Mais alors, sortir les armes au nom des femmes ? Vraiment ? C’est le choix qu’a fait l’Unité de Protection de la Femme, et qui plus est en leur nom. Il semble plus logique que les femmes décident d’elles-mêmes, et c’est là-même que débute l’égalité. Il s’agit donc d’une unité armée composée exclusivement de femmes, rattachée au Parti de l’Union démocratique, parti kurde syrien. Il affiche comme volonté l’autonomie du Kurdistan syrien (Nord-Ouest de la Syrie). C’est dans la lignée du parti que s’est constituée l’Unité de Protection du Peuple en 2011, sa branche armée puis par extension l’Unité de Protection de la Femme, plus communément appelée YPJ (appellation kurde).

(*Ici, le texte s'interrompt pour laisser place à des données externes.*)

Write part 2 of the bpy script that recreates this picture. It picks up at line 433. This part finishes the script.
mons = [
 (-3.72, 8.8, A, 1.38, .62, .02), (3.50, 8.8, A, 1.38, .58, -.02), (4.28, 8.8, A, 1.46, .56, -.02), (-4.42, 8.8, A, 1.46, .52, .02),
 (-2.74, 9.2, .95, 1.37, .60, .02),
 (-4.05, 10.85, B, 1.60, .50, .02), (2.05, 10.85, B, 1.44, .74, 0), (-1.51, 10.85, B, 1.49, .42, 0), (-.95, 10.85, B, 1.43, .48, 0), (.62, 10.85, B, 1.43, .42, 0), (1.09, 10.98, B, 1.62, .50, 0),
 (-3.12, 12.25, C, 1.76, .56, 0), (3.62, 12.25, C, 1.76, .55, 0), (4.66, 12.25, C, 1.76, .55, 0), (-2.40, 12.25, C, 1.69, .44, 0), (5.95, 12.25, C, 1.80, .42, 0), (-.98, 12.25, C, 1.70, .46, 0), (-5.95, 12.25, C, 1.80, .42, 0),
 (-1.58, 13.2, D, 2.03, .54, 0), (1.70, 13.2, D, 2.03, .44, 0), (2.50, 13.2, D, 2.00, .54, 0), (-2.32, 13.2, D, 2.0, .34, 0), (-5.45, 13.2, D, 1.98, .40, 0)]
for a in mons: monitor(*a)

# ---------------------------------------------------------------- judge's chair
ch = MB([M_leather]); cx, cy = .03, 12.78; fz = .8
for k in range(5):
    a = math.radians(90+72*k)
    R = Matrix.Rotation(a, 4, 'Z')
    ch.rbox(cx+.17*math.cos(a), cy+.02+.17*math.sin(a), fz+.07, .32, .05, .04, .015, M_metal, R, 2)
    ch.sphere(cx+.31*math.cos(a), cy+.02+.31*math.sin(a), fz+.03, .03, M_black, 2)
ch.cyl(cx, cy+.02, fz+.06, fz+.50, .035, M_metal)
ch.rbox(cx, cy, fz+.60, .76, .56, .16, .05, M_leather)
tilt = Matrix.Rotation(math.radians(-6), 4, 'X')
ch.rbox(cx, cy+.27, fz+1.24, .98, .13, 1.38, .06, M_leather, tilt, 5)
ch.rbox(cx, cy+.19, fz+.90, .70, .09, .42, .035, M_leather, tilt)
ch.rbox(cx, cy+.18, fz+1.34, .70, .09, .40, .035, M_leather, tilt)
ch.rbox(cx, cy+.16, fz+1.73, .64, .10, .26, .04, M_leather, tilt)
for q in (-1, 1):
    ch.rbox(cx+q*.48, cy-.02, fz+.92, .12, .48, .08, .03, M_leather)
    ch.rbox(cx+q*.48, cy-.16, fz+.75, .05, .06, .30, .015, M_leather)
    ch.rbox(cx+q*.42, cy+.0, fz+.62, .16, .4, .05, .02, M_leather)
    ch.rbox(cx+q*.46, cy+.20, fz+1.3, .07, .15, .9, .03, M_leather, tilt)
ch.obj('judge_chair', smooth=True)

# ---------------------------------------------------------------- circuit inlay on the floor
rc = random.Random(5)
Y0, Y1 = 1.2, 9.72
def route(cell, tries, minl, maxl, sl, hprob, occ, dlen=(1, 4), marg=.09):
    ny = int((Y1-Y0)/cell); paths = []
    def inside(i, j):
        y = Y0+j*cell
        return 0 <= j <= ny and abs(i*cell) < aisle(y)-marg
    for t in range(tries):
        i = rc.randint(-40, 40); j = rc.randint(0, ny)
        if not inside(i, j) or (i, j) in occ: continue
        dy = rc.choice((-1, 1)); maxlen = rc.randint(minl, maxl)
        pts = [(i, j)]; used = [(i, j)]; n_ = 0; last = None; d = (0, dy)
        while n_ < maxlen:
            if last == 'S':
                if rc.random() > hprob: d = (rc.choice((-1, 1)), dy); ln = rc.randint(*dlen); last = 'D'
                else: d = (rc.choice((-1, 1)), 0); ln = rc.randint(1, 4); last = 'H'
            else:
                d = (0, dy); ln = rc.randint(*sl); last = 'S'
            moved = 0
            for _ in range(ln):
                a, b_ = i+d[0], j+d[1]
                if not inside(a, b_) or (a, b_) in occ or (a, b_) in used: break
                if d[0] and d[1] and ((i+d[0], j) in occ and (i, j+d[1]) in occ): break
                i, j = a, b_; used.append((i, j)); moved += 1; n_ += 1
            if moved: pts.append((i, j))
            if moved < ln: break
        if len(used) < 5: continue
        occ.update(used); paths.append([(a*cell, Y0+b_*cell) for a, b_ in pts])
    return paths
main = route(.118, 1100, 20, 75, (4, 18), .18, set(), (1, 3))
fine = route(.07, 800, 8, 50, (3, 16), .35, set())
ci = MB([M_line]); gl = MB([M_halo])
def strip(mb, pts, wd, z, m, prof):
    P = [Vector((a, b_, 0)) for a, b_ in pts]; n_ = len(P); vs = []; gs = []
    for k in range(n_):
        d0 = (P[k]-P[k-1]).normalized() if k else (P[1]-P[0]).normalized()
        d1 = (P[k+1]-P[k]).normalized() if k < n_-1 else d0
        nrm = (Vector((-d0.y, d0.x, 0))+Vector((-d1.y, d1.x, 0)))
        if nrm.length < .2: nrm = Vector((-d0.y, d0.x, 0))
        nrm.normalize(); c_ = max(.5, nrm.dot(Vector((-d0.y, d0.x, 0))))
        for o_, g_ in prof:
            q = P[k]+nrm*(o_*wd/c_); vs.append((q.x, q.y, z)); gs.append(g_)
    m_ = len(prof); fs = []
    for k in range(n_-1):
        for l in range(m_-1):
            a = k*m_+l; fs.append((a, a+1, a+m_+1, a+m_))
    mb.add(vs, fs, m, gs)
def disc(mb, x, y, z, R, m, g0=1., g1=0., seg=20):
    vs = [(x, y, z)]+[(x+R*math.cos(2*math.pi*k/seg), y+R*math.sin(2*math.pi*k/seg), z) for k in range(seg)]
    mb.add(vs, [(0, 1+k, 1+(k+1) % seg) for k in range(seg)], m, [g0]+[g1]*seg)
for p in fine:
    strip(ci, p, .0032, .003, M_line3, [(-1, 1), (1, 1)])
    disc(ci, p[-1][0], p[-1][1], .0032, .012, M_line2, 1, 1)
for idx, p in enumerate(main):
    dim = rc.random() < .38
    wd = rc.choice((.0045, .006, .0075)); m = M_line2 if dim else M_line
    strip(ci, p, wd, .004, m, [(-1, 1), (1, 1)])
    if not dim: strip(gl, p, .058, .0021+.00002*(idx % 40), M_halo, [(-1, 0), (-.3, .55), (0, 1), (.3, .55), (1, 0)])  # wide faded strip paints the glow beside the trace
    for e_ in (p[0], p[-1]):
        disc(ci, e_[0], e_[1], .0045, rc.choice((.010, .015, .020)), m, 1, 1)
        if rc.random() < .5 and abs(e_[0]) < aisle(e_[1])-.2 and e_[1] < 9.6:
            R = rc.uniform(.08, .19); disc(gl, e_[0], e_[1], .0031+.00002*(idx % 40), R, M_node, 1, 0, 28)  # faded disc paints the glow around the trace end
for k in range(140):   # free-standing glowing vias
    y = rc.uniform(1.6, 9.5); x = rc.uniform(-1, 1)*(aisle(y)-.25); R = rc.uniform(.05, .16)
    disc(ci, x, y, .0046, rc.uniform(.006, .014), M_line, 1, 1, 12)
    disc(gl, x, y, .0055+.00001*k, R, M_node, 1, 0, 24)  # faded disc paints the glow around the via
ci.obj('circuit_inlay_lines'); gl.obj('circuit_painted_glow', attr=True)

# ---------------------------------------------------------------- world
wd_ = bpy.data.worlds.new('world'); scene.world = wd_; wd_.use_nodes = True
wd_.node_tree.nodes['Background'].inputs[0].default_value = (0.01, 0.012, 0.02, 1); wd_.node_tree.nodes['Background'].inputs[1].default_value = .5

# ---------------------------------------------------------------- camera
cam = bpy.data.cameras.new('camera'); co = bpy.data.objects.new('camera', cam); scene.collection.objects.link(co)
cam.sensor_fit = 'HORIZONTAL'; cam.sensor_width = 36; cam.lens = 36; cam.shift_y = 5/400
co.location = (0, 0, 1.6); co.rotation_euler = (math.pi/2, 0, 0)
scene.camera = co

Leurs motivations premières sont de se battre pour l’autonomie du Kurdistan mais, au-delà, pour une Syrie démocratique et pour la liberté, avec pour ennemi premier l’Etat Islamique, qu’elles considèrent comme « un des groupes les plus hostiles aux femmes au monde ». Elles souhaitent également redonner du pouvoir aux femmes, notamment dans les conflits, et s’érigent petit à petit comme puissant groupe armé. Elles ont gagné des batailles, la plus connue étant celle de Kobané, débutée en Septembre 2014 et achevée en Juin 2015. Cette bataille qui opposait les forces Kurdes à l’Etat islamique en Syrie fût composée à 80 % de femmes, et elle se solda par la victoire kurde. Ce fût une réelle consécration et en tout cas un beau pied de nez aux machistes de ce monde. Une chose est sûre, les nombreuses soldates ont conquis le cœur des médias. Elles sont désormais à l’affiche de reportages et en couverture de livres et journaux. Les combattantes kurdes ont réussi à se faire une place dans le monde très masculin des conflits armés. Elles ont également reconquis des qualités de stratège et de battante, peu conférées habituellement.

Il ne s’agit pour autant nullement de consacrer la guerre. La glorifier reviendrait à la rendre normale, permanente, et donc à nier toutes les atrocités qu’elle engendre. La guerre en Syrie et plus globalement au Moyen-Orient semble avoir permis à certaines de ces femmes de trouver une voie différente à ce qu’il leur était promis : un foyer à tenir. Nombreuses témoignent d’une nouvelle raison de vivre et d’une volonté de se rendre utile, à tel point que certaines combattantes ne sont pas kurdes mais se sont engagées auprès d’elles, telles que Hanna Böhman, canadienne. Mais la problématique concernant le statut de la femme est plus profonde et il conviendrait de remettre en cause les préjugés véhiculés, afin qu’il soit plus facile de s’en défaire. Pour cela, de nombreuses batailles sont encore à gagner.